» OBJECTIVE: Report the count of lines that carry the string "extends", and add nothing.

☆ ☆ ☆ ☆ ☆

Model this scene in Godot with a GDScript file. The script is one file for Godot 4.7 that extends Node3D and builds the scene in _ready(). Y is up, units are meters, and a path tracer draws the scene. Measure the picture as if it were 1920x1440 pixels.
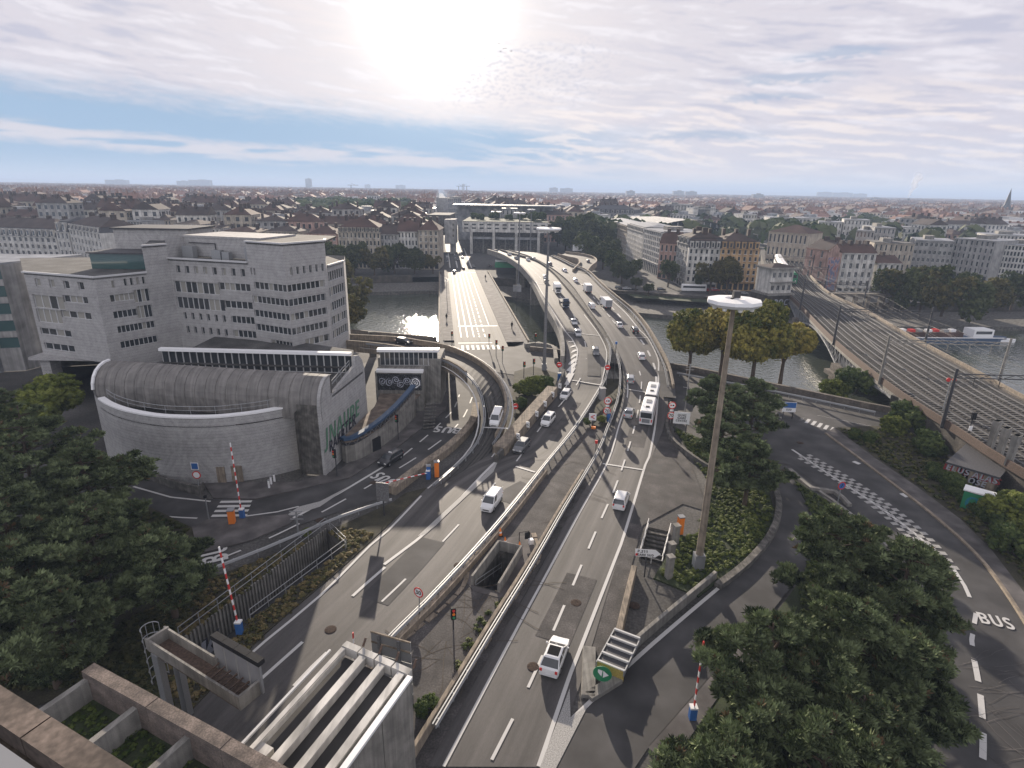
extends Node3D
var used := {}
var M := {}
var T := {}
var rng := RandomNumberGenerator.new()
class MB:
	var v := PackedVector3Array()
	var n := PackedVector3Array()
	var uv := PackedVector2Array()
	var c := PackedColorArray()
	var tint := Color(1,1,1)
	var use_c := false
	func tri(a: Vector3,b: Vector3,d: Vector3,ua := Vector2(),ub := Vector2(),ud := Vector2()) -> void:
		var nn := (b - a).cross(d - a).normalized()
		v.append(a); v.append(d); v.append(b)
		n.append(nn); n.append(nn); n.append(nn)
		uv.append(ua); uv.append(ud); uv.append(ub)
		if use_c:
			c.append(tint); c.append(tint); c.append(tint)
	func quad(a: Vector3,b: Vector3,d: Vector3,e: Vector3,ua := Vector2(0,0),ub := Vector2(1,0),ud := Vector2(1,1),ue := Vector2(0,1)) -> void:
		tri(a,b,d,ua,ub,ud)
		tri(a,d,e,ua,ud,ue)
	func ntri(a: Vector3,b: Vector3,d: Vector3,na: Vector3,nb: Vector3,nd: Vector3) -> void:
		v.append(a); v.append(d); v.append(b)
		n.append(na); n.append(nd); n.append(nb)
		uv.append(Vector2(a.x,a.z)); uv.append(Vector2(d.x,d.z)); uv.append(Vector2(b.x,b.z))
		if use_c:
			c.append(tint); c.append(tint); c.append(tint)
	func nquad(a: Vector3,b: Vector3,d: Vector3,e: Vector3,na: Vector3,nb: Vector3,nd: Vector3,ne: Vector3) -> void:
		ntri(a,b,d,na,nb,nd)
		ntri(a,d,e,na,nd,ne)
	func box(at: Vector3,s: Vector3,b := Basis()) -> void:
		var x := b.x * s.x * 0.5
		var y := b.y * s.y * 0.5
		var z := b.z * s.z * 0.5
		quad(at - x - y + z,at + x - y + z,at + x + y + z,at - x + y + z)
		quad(at + x - y - z,at - x - y - z,at - x + y - z,at + x + y - z)
		quad(at + x - y + z,at + x - y - z,at + x + y - z,at + x + y + z)
		quad(at - x - y - z,at - x - y + z,at - x + y + z,at - x + y - z)
		quad(at - x + y + z,at + x + y + z,at + x + y - z,at - x + y - z)
		quad(at - x - y - z,at + x - y - z,at + x - y + z,at - x - y + z)
	func bar(a: Vector3,b: Vector3,w: float,h: float) -> void:
		var d := b - a
		var l := d.length()
		if l < 0.0001:
			return
		var zz := d / l
		var up := Vector3.UP if absf(zz.y) < 0.95 else Vector3.RIGHT
		var xx := up.cross(zz).normalized()
		box((a + b) * 0.5,Vector3(w,h,l),Basis(xx,zz.cross(xx),zz))
	func tube(path: Array,r0: float,r1: float,k := 8,caps := true) -> void:
		var rings := []
		var cnt := path.size()
		for i in cnt:
			var p: Vector3 = path[i]
			var d: Vector3 = (path[mini(i + 1,cnt - 1)] - path[maxi(i - 1,0)]).normalized()
			var up := Vector3.UP if absf(d.y) < 0.9 else Vector3.RIGHT
			var xx := up.cross(d).normalized()
			var yy := d.cross(xx)
			var r := lerpf(r0,r1,float(i) / maxf(1.0,cnt - 1.0))
			var ring := []
			for j in k:
				var t := TAU * j / k
				var dir := xx * cos(t) + yy * sin(t)
				ring.append([p + dir * r,dir])
			rings.append(ring)
		for i in cnt - 1:
			for j in k:
				var a = rings[i][j]
				var b = rings[i][(j + 1) % k]
				var d = rings[i + 1][(j + 1) % k]
				var e = rings[i + 1][j]
				nquad(a[0],b[0],d[0],e[0],a[1],b[1],d[1],e[1])
		if caps:
			for i in [0,cnt - 1]:
				for j in range(1,k - 1):
					if i == 0:
						tri(rings[i][0][0],rings[i][j + 1][0],rings[i][j][0])
					else:
						tri(rings[i][0][0],rings[i][j][0],rings[i][j + 1][0])
	func lathe(at: Vector3,prof: Array,k := 12) -> void:
		for i in prof.size() - 1:
			for j in k:
				var t0 := TAU * j / k
				var t1 := TAU * (j + 1) / k
				var a := Vector3(cos(t0),0,-sin(t0))
				var b := Vector3(cos(t1),0,-sin(t1))
				var y0 := Vector3(0,prof[i][1],0)
				var y1 := Vector3(0,prof[i + 1][1],0)
				var ra: float = prof[i][0]
				var rb: float = prof[i + 1][0]
				if ra > 0.0:
					tri(at + a * ra + y0,at + b * ra + y0,at + b * rb + y1)
				if rb > 0.0:
					tri(at + a * ra + y0,at + b * rb + y1,at + a * rb + y1)
	func prism(poly: PackedVector2Array,y0: float,y1: float,bottom := false) -> void:
		var p := poly
		if Geometry2D.is_polygon_clockwise(p):
			p = p.duplicate()
			p.reverse()
		var idx := Geometry2D.triangulate_polygon(p)
		for i in range(0,idx.size(),3):
			var a := p[idx[i]]
			var b := p[idx[i + 1]]
			var d := p[idx[i + 2]]
			if (b - a).cross(d - a) > 0:
				var t := b
				b = d
				d = t
			tri(Vector3(a.x,y1,a.y),Vector3(b.x,y1,b.y),Vector3(d.x,y1,d.y),a,b,d)
			if bottom:
				tri(Vector3(a.x,y0,a.y),Vector3(d.x,y0,d.y),Vector3(b.x,y0,b.y))
		if y1 - y0 > 0.0005:
			for i in p.size():
				var a := p[i]
				var b := p[(i + 1) % p.size()]
				quad(Vector3(b.x,y0,b.y),Vector3(a.x,y0,a.y),Vector3(a.x,y1,a.y),Vector3(b.x,y1,b.y))
	func ribbon(l: Array,r: Array,us := 1.0,vs := 1.0) -> void:
		var run := 0.0
		for i in l.size() - 1:
			var a: Vector3 = l[i]
			var b: Vector3 = r[i]
			var d: Vector3 = r[i + 1]
			var e: Vector3 = l[i + 1]
			var step := ((d + e) - (a + b)).length() * 0.5
			var w0 := a.distance_to(b) * us
			var w1 := d.distance_to(e) * us
			quad(a,b,d,e,Vector2(0,run * vs),Vector2(w0,run * vs),Vector2(w1,(run + step) * vs),Vector2(0,(run + step) * vs))
			run += step
	func sweep(prof: Array,path: Array,closed := true,caps := true) -> void:
		var cnt := path.size()
		var rows := []
		for i in cnt:
			var d: Vector3 = path[mini(i + 1,cnt - 1)] - path[maxi(i - 1,0)]
			var side := Vector3(-d.z,0,d.x).normalized()
			var row := PackedVector3Array()
			for q in prof:
				row.append(path[i] + side * q.x + Vector3(0,q.y,0))
			rows.append(row)
		var m := prof.size()
		for i in cnt - 1:
			for j in (m if closed else m - 1):
				var k := (j + 1) % m
				quad(rows[i][j],rows[i + 1][j],rows[i + 1][k],rows[i][k])
		if caps and closed:
			var pl := PackedVector2Array(prof)
			var idx := Geometry2D.triangulate_polygon(pl)
			for i in range(0,idx.size(),3):
				tri(rows[0][idx[i]],rows[0][idx[i + 1]],rows[0][idx[i + 2]])
				tri(rows[cnt - 1][idx[i]],rows[cnt - 1][idx[i + 2]],rows[cnt - 1][idx[i + 1]])
	func wall(o: Vector3,u: Vector3,w: float,h: float,holes: Array,depth: float) -> void:
		var out := u.cross(Vector3.UP)
		var xs := [0.0,w]
		var ys := [0.0,h]
		for q in holes:
			for k in 2:
				if not xs.has(q[k]):
					xs.append(q[k])
				if not ys.has(q[k + 2]):
					ys.append(q[k + 2])
		xs.sort()
		ys.sort()
		for j in ys.size() - 1:
			var run := -1
			for i in xs.size():
				var solid := false
				if i < xs.size() - 1:
					solid = true
					var cx: float = (xs[i] + xs[i + 1]) * 0.5
					var cy: float = (ys[j] + ys[j + 1]) * 0.5
					for q in holes:
						if cx > q[0] and cx < q[1] and cy > q[2] and cy < q[3]:
							solid = false
							break
				if solid and run < 0:
					run = i
				elif not solid and run >= 0:
					quad(o + u * xs[run] + Vector3(0,ys[j],0),o + u * xs[i] + Vector3(0,ys[j],0),o + u * xs[i] + Vector3(0,ys[j + 1],0),o + u * xs[run] + Vector3(0,ys[j + 1],0))
					run = -1
		for q in holes:
			var a: Vector3 = o + u * q[0] + Vector3(0,q[2],0)
			var b: Vector3 = o + u * q[1] + Vector3(0,q[2],0)
			var d: Vector3 = o + u * q[1] + Vector3(0,q[3],0)
			var e: Vector3 = o + u * q[0] + Vector3(0,q[3],0)
			var i := -out * depth
			quad(a,b,b + i,a + i)
			quad(b,d,d + i,b + i)
			quad(d,e,e + i,d + i)
			quad(e,a,a + i,e + i)
	func append(o: MB,t: Transform3D) -> void:
		for i in o.v.size():
			v.append(t * o.v[i])
			n.append((t.basis * o.n[i]).normalized())
			uv.append(o.uv[i])
			if use_c:
				c.append(tint)
	func mesh() -> ArrayMesh:
		var a := []
		a.resize(Mesh.ARRAY_MAX)
		a[Mesh.ARRAY_VERTEX] = v
		a[Mesh.ARRAY_NORMAL] = n
		a[Mesh.ARRAY_TEX_UV] = uv
		if use_c:
			a[Mesh.ARRAY_COLOR] = c
		var m := ArrayMesh.new()
		if v.size():
			m.add_surface_from_arrays(Mesh.PRIMITIVE_TRIANGLES,a)
		return m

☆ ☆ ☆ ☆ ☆

» TASK SOLUTION: 2